Terwijl dat bier toch niet te versmaden was. Vooral de Gentse Strop beviel me prima. Genoemd naar een gedenkwaardige episode uit de Gentse geschiedenis met een hoofdrol voor keizer Karel V die de dwarse burgers van Gent even onder handen nam toen ze weigerden nog meer belasting te betalen. Een aantal kreeg de strop, een grote groep werd in optocht op blote voeten de stad door gejaagd. En dat wordt jaarlijks herdacht op een wijze waar ze in België patent op hebben. Een processie in combinatie met theater. We stonden toevallig op de plek waar de stoet passeerde, inderdaad op het Emile Braunplein. Waar in de meeste processies onder een baldakijn een bisschop met monstrans meeloopt, was het hier Keizer Karel met zijn tante Margaretha. Een zeer nukkige Karel, die duidelijk de pest in had, ook al omdat hij langs de hele route werd uitgejouwd. Zelfs na eeuwen vol blondschuimend bier mankeert er nog niets aan het voksgeheugen.
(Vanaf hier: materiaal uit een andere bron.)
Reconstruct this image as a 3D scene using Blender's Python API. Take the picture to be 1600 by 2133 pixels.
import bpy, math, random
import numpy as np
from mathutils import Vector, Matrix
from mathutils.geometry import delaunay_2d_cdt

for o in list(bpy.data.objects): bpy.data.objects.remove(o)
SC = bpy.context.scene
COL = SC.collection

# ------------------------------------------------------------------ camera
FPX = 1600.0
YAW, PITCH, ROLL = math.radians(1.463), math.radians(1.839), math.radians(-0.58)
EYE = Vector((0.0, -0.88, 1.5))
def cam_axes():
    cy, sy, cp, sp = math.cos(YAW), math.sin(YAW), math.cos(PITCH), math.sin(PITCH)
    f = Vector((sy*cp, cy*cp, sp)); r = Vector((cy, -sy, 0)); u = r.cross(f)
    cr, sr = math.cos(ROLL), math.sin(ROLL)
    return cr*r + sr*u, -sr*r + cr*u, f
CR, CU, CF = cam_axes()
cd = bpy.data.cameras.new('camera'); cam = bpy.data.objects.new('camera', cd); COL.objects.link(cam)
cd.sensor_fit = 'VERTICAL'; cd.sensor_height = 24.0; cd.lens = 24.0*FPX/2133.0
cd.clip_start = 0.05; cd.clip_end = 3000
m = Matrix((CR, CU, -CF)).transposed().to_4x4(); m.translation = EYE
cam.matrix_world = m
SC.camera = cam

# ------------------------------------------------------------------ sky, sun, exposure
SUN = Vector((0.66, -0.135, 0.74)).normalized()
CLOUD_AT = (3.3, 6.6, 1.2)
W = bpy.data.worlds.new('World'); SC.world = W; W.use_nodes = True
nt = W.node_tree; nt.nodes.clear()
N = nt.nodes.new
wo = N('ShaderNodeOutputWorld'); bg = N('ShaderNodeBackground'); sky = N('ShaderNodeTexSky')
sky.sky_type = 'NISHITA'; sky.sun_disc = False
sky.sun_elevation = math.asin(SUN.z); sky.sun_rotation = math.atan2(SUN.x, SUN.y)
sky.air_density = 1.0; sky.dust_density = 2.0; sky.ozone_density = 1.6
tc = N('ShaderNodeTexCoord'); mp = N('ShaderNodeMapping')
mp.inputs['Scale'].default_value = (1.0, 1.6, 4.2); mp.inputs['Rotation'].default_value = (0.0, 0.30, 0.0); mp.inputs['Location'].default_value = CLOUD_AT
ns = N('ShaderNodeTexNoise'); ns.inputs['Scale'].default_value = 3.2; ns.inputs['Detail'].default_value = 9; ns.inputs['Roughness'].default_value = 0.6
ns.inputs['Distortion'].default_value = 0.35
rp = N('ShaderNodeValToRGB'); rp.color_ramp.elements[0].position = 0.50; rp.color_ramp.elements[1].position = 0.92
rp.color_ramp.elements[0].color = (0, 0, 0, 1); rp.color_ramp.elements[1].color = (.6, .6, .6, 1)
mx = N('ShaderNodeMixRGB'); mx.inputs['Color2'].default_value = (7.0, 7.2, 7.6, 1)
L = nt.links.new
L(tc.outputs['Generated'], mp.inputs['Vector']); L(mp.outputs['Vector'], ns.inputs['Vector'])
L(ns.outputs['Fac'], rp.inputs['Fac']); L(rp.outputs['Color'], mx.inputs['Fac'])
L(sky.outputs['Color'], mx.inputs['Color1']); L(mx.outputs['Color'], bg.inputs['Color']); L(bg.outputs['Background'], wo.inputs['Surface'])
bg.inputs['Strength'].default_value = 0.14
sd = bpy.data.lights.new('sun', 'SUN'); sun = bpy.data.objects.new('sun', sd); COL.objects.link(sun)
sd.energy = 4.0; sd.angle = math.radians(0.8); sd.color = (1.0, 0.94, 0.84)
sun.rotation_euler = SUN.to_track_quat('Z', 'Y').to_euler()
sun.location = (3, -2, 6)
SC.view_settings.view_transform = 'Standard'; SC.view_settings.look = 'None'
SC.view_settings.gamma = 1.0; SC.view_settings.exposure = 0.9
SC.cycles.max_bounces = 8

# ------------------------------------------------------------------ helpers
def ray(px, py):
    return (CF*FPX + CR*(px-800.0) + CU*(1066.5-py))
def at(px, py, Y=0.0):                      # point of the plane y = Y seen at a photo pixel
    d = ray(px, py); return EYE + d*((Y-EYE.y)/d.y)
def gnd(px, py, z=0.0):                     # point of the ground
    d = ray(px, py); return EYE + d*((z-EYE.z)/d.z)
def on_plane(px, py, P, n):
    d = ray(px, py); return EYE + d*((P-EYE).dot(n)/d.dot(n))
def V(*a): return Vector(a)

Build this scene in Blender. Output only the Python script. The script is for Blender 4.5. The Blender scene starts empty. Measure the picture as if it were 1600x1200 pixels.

En terwijl het baldakijn passeerde, ging er ineens een schok door mij heen. Ik meende de echte identiteit van de keizer te herkennen. Die ochtend, ongeveer ter hoogte van de eerdergenoemde plaszuil had ik, vanaf mijn ontbijtplek, Maarten van Rossem ontdekt die duidelijk op weg was naar een feestplek. Met een gezicht als een reumatische oorwurm. Dus dat klopte wel. Maar de combinatie feest - Van Rossem was lastig. Was dit het bewijs uit het ongerijmde dat de Gentse Feesten na 45 jaar een Van Rossem ontstijgende onkwetsbaarheid hadden bereikt of dreigde er gevaar voor de organisatie uit onverdacht cynarcastische hoek? Was dit Maarten eigenlijk wel of hadden we te maken met één van de vele straattheateracts? Was het Maarten of iemand die hem speelde? Zo briljant? Er is er maar één die Maarten zo perfect speelt. Dat is Maarten zelf. Maarten doet niet anders. En om de chagrijnige Keizer Karel te spelen hoefde hij alleen maar een ander pak aan.



De volgende dag schoot ik iemand van de organisatie aan. Ik voelde behoefte om een compliment uit te delen. Wat een feest. En geen enkele wanklank. De man lachte wat bedeesd, hij zou het doorgeven. Hij permitteerde zich een kleine correctie: het was feesten, niet feest. En ach, zonder wanklank. Dat was net iets te veel eer. Er gebeurt altijd wel wat. Zoals gisteravond. Wat dan, zo vroeg ik de man. Tja, iets met Keizer Karel. Die wilde na afloop van de optocht zijn pak niet meer uittrekken.